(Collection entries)
+---+

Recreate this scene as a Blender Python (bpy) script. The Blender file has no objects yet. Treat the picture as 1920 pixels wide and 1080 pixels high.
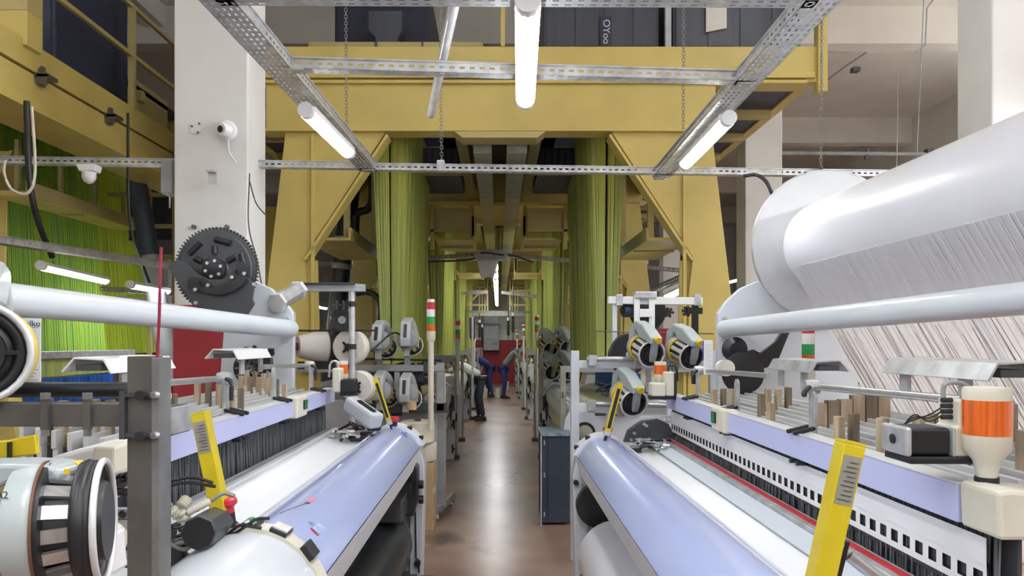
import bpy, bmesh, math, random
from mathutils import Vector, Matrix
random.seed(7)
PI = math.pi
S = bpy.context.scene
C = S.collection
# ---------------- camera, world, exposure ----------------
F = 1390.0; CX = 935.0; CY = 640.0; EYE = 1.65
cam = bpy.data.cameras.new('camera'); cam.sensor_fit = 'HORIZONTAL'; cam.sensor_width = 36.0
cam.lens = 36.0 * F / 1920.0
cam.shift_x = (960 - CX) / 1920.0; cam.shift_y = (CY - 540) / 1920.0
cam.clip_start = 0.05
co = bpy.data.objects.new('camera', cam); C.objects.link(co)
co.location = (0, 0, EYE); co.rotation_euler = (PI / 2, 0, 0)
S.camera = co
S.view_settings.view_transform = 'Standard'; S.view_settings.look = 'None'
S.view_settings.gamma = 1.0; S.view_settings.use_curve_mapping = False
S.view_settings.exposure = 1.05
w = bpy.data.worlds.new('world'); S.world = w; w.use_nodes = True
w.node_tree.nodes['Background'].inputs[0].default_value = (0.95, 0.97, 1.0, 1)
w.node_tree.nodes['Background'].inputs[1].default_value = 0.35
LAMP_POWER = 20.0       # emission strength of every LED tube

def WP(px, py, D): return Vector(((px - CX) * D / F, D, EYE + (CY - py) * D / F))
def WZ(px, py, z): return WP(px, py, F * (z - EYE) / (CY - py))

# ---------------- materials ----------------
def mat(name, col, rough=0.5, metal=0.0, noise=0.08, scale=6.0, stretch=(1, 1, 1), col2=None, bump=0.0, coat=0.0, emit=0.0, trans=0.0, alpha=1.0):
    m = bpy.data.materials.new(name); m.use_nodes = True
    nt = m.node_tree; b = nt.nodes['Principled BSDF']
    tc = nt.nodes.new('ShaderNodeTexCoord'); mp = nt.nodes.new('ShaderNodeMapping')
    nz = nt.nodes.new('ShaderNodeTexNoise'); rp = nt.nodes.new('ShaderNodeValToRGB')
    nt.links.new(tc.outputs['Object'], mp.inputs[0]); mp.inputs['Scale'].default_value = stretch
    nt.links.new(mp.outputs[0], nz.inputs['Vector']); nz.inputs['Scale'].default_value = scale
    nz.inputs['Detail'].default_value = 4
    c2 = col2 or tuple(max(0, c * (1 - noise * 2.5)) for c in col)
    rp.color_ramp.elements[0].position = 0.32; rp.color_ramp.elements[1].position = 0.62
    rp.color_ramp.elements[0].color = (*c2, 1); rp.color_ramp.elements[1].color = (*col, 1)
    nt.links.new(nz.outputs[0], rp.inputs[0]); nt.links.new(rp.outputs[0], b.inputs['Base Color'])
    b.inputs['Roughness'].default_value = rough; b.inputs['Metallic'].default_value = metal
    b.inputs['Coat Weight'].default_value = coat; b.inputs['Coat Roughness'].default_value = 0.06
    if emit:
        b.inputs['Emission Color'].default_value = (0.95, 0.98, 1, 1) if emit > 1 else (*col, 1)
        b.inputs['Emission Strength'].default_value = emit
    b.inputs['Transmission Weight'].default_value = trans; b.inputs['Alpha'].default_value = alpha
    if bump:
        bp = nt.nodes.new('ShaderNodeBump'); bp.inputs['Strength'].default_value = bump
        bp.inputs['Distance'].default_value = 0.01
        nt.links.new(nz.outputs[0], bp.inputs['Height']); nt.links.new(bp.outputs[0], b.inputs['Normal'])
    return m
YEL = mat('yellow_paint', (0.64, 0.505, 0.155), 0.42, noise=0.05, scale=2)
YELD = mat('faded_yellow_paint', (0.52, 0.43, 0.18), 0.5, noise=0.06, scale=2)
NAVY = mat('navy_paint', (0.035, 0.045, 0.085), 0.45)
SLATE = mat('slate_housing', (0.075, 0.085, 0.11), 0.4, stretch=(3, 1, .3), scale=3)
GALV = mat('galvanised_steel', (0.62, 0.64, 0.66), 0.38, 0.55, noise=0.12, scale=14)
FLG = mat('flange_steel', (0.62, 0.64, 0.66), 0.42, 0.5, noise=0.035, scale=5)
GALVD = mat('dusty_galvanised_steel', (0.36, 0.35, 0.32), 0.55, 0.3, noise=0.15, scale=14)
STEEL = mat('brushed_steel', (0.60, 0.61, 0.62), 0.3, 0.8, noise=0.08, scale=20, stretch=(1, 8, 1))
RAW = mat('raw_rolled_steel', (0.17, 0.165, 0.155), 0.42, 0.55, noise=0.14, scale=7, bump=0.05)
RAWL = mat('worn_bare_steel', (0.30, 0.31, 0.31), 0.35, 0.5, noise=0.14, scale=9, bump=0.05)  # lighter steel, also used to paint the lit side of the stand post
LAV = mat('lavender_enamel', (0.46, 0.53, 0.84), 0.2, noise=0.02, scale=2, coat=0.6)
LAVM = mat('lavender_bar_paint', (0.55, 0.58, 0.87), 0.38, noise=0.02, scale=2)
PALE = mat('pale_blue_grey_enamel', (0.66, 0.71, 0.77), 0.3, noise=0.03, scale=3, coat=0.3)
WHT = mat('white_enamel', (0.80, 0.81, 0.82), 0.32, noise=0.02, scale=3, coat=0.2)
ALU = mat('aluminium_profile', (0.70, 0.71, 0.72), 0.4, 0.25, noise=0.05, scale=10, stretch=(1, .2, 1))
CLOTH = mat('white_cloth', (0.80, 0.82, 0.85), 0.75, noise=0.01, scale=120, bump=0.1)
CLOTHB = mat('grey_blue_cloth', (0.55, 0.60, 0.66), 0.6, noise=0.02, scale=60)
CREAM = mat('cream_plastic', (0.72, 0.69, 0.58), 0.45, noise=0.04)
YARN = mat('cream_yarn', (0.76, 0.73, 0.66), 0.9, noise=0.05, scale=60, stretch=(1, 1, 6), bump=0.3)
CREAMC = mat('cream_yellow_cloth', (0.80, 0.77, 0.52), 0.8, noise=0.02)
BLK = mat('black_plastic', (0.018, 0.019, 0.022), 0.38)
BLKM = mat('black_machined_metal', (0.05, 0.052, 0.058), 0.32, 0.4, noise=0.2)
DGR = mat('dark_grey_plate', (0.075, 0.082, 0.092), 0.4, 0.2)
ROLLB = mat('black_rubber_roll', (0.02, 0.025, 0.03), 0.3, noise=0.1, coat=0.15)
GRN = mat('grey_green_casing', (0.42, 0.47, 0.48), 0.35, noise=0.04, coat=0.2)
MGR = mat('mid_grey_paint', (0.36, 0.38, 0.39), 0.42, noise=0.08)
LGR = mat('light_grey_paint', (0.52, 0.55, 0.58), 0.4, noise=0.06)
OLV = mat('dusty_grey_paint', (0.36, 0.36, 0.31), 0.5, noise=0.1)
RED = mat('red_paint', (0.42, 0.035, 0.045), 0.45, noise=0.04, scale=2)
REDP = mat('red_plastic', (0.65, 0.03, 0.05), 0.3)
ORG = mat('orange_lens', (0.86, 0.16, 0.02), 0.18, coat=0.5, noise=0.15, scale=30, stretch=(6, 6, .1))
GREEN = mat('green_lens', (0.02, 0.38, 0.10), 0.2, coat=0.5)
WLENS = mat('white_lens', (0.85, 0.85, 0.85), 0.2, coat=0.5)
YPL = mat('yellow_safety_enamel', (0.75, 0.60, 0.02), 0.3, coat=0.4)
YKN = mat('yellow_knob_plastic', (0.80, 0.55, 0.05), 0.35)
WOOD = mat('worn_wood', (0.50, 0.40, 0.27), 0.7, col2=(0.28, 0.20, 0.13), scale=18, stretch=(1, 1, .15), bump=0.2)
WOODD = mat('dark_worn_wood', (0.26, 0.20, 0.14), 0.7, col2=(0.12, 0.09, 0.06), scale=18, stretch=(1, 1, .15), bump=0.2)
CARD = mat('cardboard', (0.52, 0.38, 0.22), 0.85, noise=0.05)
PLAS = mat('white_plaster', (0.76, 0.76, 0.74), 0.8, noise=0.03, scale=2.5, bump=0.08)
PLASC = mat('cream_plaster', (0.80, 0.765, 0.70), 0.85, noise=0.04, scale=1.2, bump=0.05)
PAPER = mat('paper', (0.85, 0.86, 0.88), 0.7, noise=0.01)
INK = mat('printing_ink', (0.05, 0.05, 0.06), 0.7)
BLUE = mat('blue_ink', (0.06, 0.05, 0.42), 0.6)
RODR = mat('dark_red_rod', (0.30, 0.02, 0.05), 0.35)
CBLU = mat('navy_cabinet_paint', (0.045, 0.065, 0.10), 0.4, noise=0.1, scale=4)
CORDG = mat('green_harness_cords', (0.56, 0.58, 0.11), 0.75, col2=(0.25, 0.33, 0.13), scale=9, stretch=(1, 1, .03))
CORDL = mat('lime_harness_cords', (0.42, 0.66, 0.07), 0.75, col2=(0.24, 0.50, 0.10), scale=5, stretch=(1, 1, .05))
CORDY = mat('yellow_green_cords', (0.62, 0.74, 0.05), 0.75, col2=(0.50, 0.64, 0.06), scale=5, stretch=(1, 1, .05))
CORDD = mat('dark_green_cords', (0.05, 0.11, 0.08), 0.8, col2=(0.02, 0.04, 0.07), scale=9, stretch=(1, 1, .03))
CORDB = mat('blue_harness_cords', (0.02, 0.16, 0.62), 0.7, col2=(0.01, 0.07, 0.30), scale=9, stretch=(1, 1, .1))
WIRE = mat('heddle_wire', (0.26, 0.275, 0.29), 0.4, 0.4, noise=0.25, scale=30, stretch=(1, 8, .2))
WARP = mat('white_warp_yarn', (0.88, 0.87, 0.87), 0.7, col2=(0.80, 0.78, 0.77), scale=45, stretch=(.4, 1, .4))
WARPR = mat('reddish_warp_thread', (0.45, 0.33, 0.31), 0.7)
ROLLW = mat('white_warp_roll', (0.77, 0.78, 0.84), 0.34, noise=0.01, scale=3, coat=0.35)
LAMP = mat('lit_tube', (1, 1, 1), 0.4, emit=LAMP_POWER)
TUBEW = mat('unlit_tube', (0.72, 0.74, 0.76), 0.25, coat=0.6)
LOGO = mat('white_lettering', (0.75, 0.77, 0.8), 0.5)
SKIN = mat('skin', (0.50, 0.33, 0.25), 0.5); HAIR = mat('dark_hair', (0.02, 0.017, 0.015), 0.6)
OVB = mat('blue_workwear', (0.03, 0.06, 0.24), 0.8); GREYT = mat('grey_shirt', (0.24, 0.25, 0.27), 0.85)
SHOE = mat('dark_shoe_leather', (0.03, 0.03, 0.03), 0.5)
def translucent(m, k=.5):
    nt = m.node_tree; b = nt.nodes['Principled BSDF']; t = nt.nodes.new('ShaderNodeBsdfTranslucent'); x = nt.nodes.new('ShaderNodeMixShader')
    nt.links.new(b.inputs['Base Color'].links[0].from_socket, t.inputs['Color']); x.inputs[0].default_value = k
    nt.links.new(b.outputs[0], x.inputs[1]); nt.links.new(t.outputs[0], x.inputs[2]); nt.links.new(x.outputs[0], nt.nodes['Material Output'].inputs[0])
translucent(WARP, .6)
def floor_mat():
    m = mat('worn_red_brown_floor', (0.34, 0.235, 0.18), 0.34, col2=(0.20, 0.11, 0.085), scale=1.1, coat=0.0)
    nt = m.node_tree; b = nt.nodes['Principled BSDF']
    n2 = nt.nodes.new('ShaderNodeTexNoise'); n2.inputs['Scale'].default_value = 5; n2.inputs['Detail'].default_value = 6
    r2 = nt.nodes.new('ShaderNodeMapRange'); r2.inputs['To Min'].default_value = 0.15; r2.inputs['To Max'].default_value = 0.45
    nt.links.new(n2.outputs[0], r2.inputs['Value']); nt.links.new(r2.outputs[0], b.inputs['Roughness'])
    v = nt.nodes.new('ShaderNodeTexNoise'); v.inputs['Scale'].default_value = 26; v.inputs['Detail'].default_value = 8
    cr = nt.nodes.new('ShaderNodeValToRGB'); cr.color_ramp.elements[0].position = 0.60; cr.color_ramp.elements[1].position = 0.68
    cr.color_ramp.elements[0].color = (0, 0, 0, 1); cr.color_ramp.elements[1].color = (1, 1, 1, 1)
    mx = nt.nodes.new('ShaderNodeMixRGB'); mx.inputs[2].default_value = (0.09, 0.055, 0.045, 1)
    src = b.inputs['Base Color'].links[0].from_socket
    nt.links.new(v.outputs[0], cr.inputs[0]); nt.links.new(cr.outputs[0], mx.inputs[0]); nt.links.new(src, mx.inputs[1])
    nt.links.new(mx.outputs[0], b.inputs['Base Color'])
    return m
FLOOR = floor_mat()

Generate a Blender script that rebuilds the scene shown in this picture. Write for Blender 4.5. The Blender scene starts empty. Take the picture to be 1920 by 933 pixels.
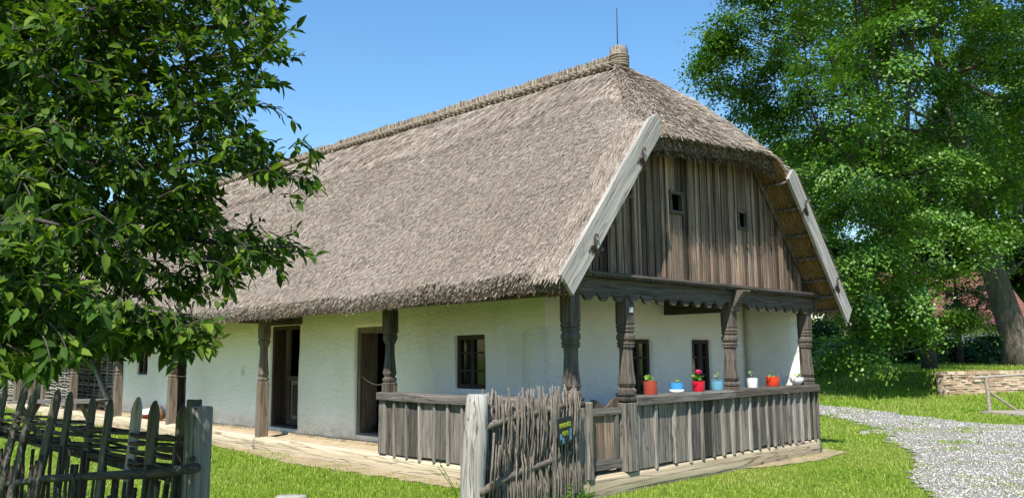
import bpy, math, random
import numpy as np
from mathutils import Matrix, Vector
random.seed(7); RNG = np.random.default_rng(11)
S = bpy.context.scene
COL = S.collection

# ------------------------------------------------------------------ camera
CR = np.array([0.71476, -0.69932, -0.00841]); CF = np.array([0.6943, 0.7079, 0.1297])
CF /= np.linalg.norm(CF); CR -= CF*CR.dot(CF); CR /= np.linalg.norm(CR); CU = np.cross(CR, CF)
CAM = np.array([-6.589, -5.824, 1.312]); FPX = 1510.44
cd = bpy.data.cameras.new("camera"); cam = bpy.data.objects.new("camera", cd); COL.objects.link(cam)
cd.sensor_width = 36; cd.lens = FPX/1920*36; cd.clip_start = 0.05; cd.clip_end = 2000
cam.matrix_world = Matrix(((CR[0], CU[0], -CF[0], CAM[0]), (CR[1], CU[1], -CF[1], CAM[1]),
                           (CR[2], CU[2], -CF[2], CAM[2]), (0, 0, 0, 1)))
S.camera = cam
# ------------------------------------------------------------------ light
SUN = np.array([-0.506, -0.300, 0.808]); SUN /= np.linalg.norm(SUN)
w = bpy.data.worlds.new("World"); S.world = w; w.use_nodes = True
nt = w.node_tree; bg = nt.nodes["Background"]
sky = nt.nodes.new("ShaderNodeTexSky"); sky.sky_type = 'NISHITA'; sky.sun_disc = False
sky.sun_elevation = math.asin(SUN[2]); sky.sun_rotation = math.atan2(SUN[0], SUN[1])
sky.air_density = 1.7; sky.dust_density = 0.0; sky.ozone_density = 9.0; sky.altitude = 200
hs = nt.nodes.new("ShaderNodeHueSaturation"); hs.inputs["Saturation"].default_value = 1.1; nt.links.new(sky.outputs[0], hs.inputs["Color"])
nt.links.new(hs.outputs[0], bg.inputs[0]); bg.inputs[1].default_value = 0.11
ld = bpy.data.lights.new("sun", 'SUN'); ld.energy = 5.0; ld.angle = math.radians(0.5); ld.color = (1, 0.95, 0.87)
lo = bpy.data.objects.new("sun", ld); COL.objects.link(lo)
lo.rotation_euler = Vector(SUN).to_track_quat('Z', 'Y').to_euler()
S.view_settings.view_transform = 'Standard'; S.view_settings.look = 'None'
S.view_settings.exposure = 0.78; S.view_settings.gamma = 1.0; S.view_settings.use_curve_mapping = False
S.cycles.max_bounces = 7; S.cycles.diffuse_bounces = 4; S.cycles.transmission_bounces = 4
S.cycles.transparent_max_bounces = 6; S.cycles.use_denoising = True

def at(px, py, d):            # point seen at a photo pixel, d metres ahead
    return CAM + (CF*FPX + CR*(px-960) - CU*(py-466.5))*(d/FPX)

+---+

- [Task directions]: Beginning at the line above that contains "Generate a Blender", repeat each line exactly through the one that contains "COL = S.collection", and leave out the pictures.

- [Task response]:
Generate a Blender script that rebuilds the scene shown in this picture. Write for Blender 4.5. The Blender scene starts empty. Take the picture to be 1920 by 933 pixels.
import bpy, math, random
import numpy as np
from mathutils import Matrix, Vector
random.seed(7); RNG = np.random.default_rng(11)
S = bpy.context.scene
COL = S.collection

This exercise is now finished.